- October 14, 2024
Loading
In case you missed it last week, I interviewed Winston Duke about “Black Panther,” “Us,” and his general perspective on Hollywood at a media roundtable. He gave a bunch of thoughtful and refreshing answers to deep questions, and I hope his outlook starts catching on with Hollywood’s power players soon.
Not too much to say this week otherwise, so let’s get to it.
Netflix, TV-MA, 30 minutes, eight episodes
Nadia Vulvokov dies after she is hit by a car on her 36th birthday. Then she awakens at her party. Then she dies again, and awakens again, so many times that you will lose count.
Finding out why this is happening is the hook of “Russian Doll,” which stars the delightful Natasha Lyonne (“Orange is the New Black,” “American Pie”) as Nadia, a whip-smart video game programmer who also enjoys illicit substances more than the average person. She has a network of friends but is utterly alone on this journey, as every time she tells someone she’s dead or dying or feeling hollow, they get confused, rightly so. There's also a twist that differentiates it from other "time loop" stories, but I won't reveal that here.
Also, in a fun local twist, Booker High alumnus Charlie Barnett stars alongside Lyonne as a dude named Alan, who is feeling lost after his girlfriend cheats on him.
If you’re not great with gore, don’t be alarmed, the deaths are (mostly) bloodless and in some cases simply implied. “Russian Doll” isn’t in the scares game. Its aim is higher: To get you to think about second chances and regrets and making things right with yourself. Of course, it also involves laced cocaine and drunken sex and a missing cat named Oatmeal, so it never takes itself too seriously for too long.
Lyonne’s Nadia swears like a New York sailor, and it slays me. The way she says cockroach alone — “Ka-ka-roach” — should win her an Emmy. She’s been funny forever, but this is the perfect vehicle for her style.
As the mystery deepens and, eventually, unfurls, things can get heady, and I am not 100% sure I understand the series’ final scene. I am also not sure that I care. The stuff that matters, the stuff that will stick with you after the end credits roll, are the themes we all face: Fear of losing the ones you love and finding self-worth. The “death cycle” trope is just an excuse to talk about that stuff, and it comes together in an addicting package.

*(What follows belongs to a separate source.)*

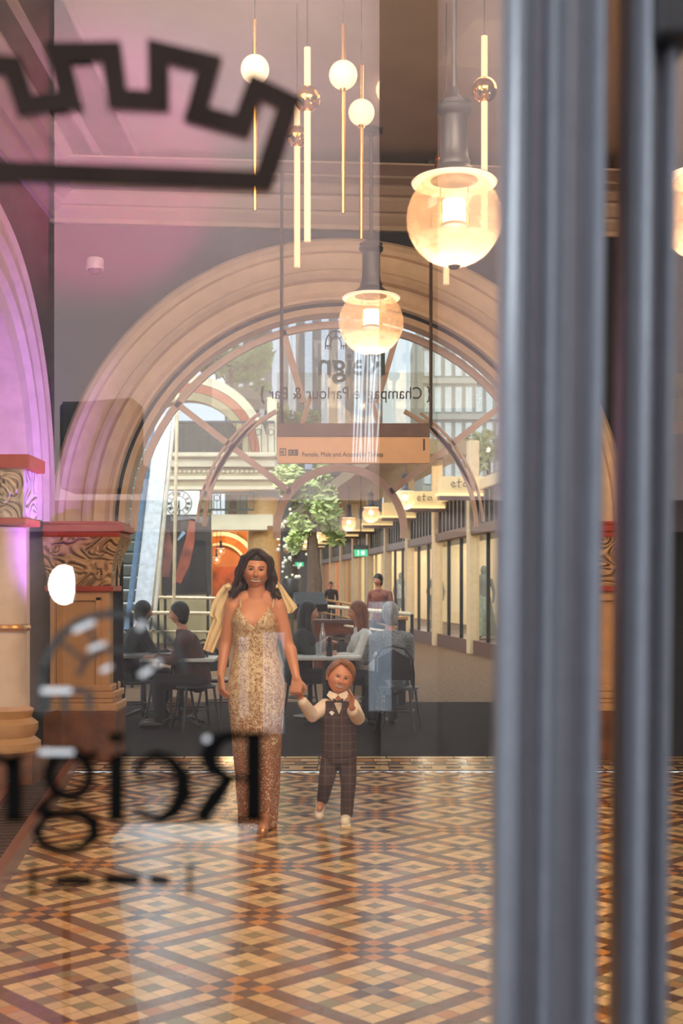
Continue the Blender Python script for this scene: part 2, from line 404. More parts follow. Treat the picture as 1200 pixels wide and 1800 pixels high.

It’s also important to note that “Russian Doll” was fully created, written and directed by women, including Lyonne (and Amy Poehler?) It comes across in the show’s writing, which makes asshole guys treated like asshole guys and strong women treated like strong women. (It's wild and sad that this isn't the norm.) Not that this needed proving, but the show proves once again that women can write shows as funny, smart and interesting as any man can.
Support “Russian Doll” so women get the chance to make more shows like this, please.
Amazon Prime Video/Kanopy, R, 111 minutes
The highest compliment I can give “The Florida Project” is that by the end of it, you will have forgotten its stars are not trained actors.
Director Sean Baker (a great Letterboxd follow, by the way) found Bria Vinaite, who plays Halley, on Instagram. Brooklynn Prince, who plays Halley’s daughter, Moonee, and is a revelation, had all the experience of a Parenting Magazine modeling shoot and a Chuck E. Cheese commercial. Together, they formed the most realistic mother-daughter team in recent film history.
The film follows Halley and Moonee as they fight to survive poverty in Orlando, living at the Magic Castle budget motel down the street from Walt Disney World. The theme park is not directly mentioned for much of the film’s run time, but its presence — this landmark of capitalism and excess — casts a shadow over the run-down strip malls and parking lots where these characters make their living.
There isn’t much in the way of plot, here. Halley tries to figure out way of making money, including some less-than-legal desperate measures, to provide for her daughter, while Moonee makes friends at the motel with both kids and the motel’s owner, Bobby (Willem Dafoe, who is also great here as a guy trying to do right by this family when he has a hundred other problems to deal with as well). Most of the happenings are unremarkable, and that’s exactly it: We have become so accustomed to people living in desolate conditions, we hardly blink an eye when we see it. It’s a slice of life movie about a slice of life usually tossed in the trash.
There’s a lot that makes “The Florida Project” great, but chief among the reasons is the kids in the film act like kids. Baker doesn’t do the trendy thing and have them act overly precocious. Moonee and her friends are energetic, loud, a little gross, sometimes rude and always full of life.
The one issue I have with the film is its ending — literally, the last 30 seconds or so — as they are tonally incongruent with the rest of the film and, in a movie so full of realism, heighten the suspension of disbelief to the upteenth degree, which is one degree too far for me. Other people love it, so, make of that what you will.
Ending aside, “The Florida Project” is an important watch, especially for those of us in affluent areas of Florida. It is easy to ignore the poverty issue when we don’t know its face. Feeling connected to Halley and Moonee will hopefully change that.